Martin Feldstein and Otto Eckstein (1970) have set out and estimated a model of interest rate determination which they claim represents an integration of Keynes's liquidity preference theory with Irving Fisher's theory of the impact of expected inflation on interest rates. They achieve their integration by first inverting a Keynesian demand function for real balances, solving it for the nominal rate of interest. Then to incorporate Fisher's effect, they simply add to the right side of this equation a distributed lag in current and past actual rates of inflation, the same proxy for expected inflation that Irving used. Feldstein and Eckstein interpret sizable and statistically significant estimated coefficients on the elements of that distributed lag as confirming the presence of an effect of anticipated inflation on the interest rate. It is questionable whether Keynes's and Fisher's theories stand in need of any integration at all, since they are in principle compatible in the first place. The two theories are on very different footings. Keynes's liquidity preference theory is a theory about one particular structural equation relating real money balances, income, and the nominal rate of interest.
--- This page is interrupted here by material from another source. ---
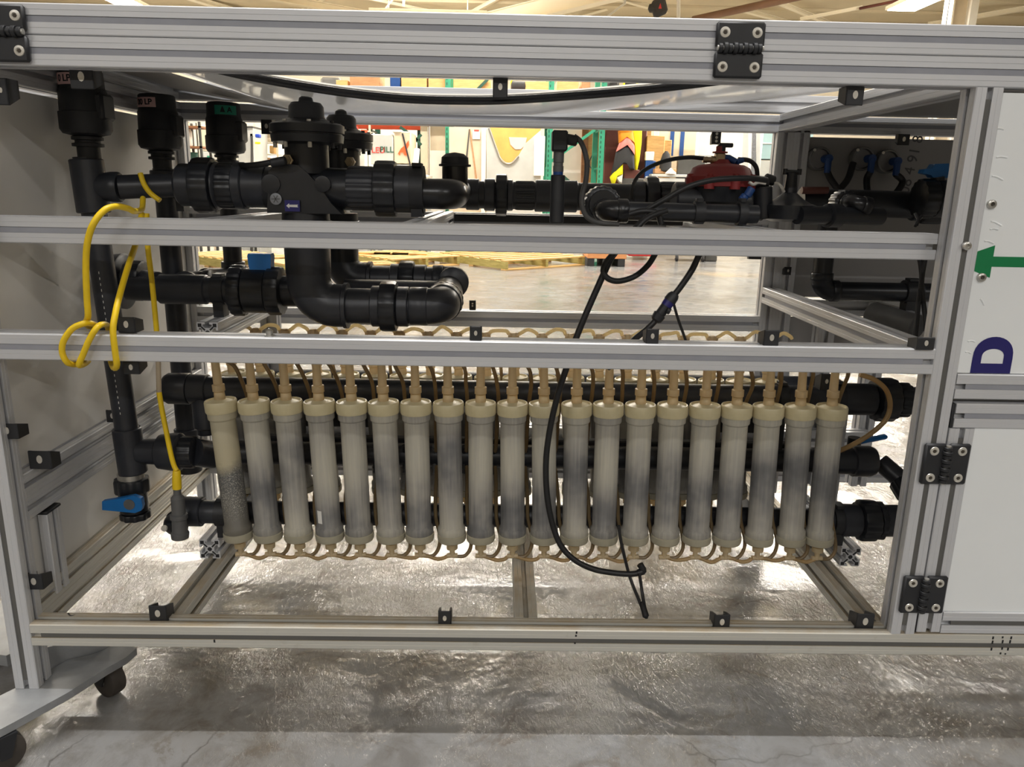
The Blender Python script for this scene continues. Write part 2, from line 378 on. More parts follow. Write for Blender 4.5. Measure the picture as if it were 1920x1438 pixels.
def text(name, body, size, o, ux, uy, m, parent, wrap=None, bold=0):
    """lettering: size mm high, lying on the plane o, ux, uy; wrap = (centre, radius) rolls it round a vertical cylinder"""
    cu = bpy.data.curves.new('lettering', 'FONT'); cu.body = body; cu.size = 1.0; cu.extrude = .01; cu.offset = bold; cu.align_x = 'CENTER'; cu.align_y = 'CENTER'
    ob = bpy.data.objects.new('lettering', cu); COL.objects.link(ob)
    me = bpy.data.meshes.new_from_object(ob.evaluated_get(bpy.context.evaluated_depsgraph_get()))
    bpy.data.objects.remove(ob)
    o, ux, uy = Vector(o), Vector(ux).normalized(), Vector(uy).normalized(); nz = ux.cross(uy)
    org = Vector(parent['org'])
    for v in me.vertices:
        c = v.co*size*1.38
        if wrap:
            ce, r = wrap; t0 = math.atan2(o.y-ce[1], o.x-ce[0]); t = t0+c.x/r
            p = Vector((ce[0]+(r+c.z)*math.cos(t), ce[1]+(r+c.z)*math.sin(t), o.z+c.y))
        else: p = o+ux*c.x+uy*c.y+nz*c.z
        v.co = (p-org)*S
    me.name = name; me.materials.clear(); me.materials.append(m)
    t = bpy.data.objects.new(name, me); COL.objects.link(t); t.parent = parent; t['org'] = org[:]
    return t

# ------------------------------------------------------------------ aluminium extrusion
P = 45.0
def prof(nw, nh):
    pts = []
    def side(o, d, n, k):
        L = k*P; c = 1.6
        q = [(c, 0)]
        for i in range(k):
            m = P*(i+.5)
            if i: q += [(m-P/2-.5, 0), (m-P/2, .7), (m-P/2+.5, 0)]
            q += [(m-13.5, 0), (m-13, .45), (m-12.5, 0), (m-5, 0), (m-5, 4.5), (m-10, 4.5), (m-10, 8), (m-5.5, 12.5),
                  (m+5.5, 12.5), (m+10, 8), (m+10, 4.5), (m+5, 4.5), (m+5, 0), (m+12.5, 0), (m+13, .45), (m+13.5, 0)]
        q.append((L-c, 0))
        for s_, dd in q: pts.append((o[0]+d[0]*s_+n[0]*dd, o[1]+d[1]*s_+n[1]*dd))
    W, H = nw*P, nh*P
    side((0, 0), (1, 0), (0, 1), nw); side((W, 0), (0, 1), (-1, 0), nh); side((W, H), (-1, 0), (0, -1), nw); side((0, H), (0, -1), (1, 0), nh)
    return pts
PR = {(1, 1): prof(1, 1), (1, 2): prof(1, 2), (2, 1): prof(2, 1)}
def rail(name, o, ux, uy, dep, par, k=(1, 1), cover=(), m=None, cm=None):
    """extrusion with its corner at o, cross-section spanned by ux, uy, pulled along dep; cover lists the faces with a slot strip"""
    o, ux, uy, dep = map(Vector, (o, ux, uy, dep))
    mb = MB(); mb.prism(PR[k], o, ux, uy, dep); r = mb.build(name, m or ALU, par, 25)
    for fc in cover:        # strip in the slot: 'x0' = the face at ux = 0
        W, H = k[0]*P, k[1]*P; e = dep.normalized()*18
        nn = k[1] if fc[0] == 'x' else k[0]
        for i in range(nn):
            c = P*(i+.5)
            a, b = {'x0': ((2, c-4.8), (3.5, c+4.8)), 'x1': ((W-3.5, c-4.8), (W-2, c+4.8)), 'y0': ((c-4.8, 2), (c+4.8, 3.5)), 'y1': ((c-4.8, H-3.5), (c+4.8, H-2))}[fc]
            MB().prism([(a[0], a[1]), (b[0], a[1]), (b[0], b[1]), (a[0], b[1])], o+e, ux, uy, dep-e*2).build('slot_cover_or_shade', cm or ALUD, r)
    return r
X_, Y_, Z_ = Vector((1, 0, 0)), Vector((0, 1, 0)), Vector((0, 0, 1))
W, D, ZT, Z1, Z2 = 1620.4, 950.7, 976.2, 747.4, 551.3
ZF = -230.0

# ------------------------------------------------------------------ the hall
MB().box((-16000, -14000, ZF-60), (18000, 20000, ZF)).build('floor', FLOOR, origin=(0, 0, ZF))['kind'] = 'structure'
for n_, a, b, m_ in (('wall_back', (-16000, 19000, ZF), (18000, 19200, 5000), WALLM), ('wall_left', (-16200, -14000, ZF), (-16000, 19200, 5000), WALLM),
                     ('wall_right', (18000, -14000, ZF), (18200, 19200, 5000), WALLM), ('wall_front', (-16000, -14200, ZF), (18000, -14000, 5000), WALLM),
                     ('ceiling', (-16200, -14200, 4900), (18200, 19200, 5000), CEIL)):
    MB().box(a, b).build(n_, m_)['kind'] = 'structure'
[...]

On the other hand, Fisher's theory is one about how the whole economy is put together; that is, it is a statement about the reduced form equation for the nominal interest rate. In Fisher's theory, an exogenous increase in the anticipated rate of inflation is asserted to work its way through the economy in such a fashion that the nominal interest rate rises by the amount of the increase in anticipated inflation.1 In this note, I suggest that Feldstein and Eckstein's equation does not successfully synthesize Keynes and Fisher. Furthermore, I suggest that Feldstein and Eckstein's econometric procedure is not a good one for estimating the dimensions of the Fisher effect. In particular, the effect may be present in full force but still not be detected by Feldstein and Eckstein's procedure. On the other hand, it is possible to construct examples of economies in which there is really no effect but in which Feldstein and Eckstein's test would point to the presence of one. Finally, I show that in a model that includes both Keynes's liquidity preference schedule and a reduced form for the interest rate like the one posited by Fisher, Feldstein and Eckstein's equation is not statistically identifiable.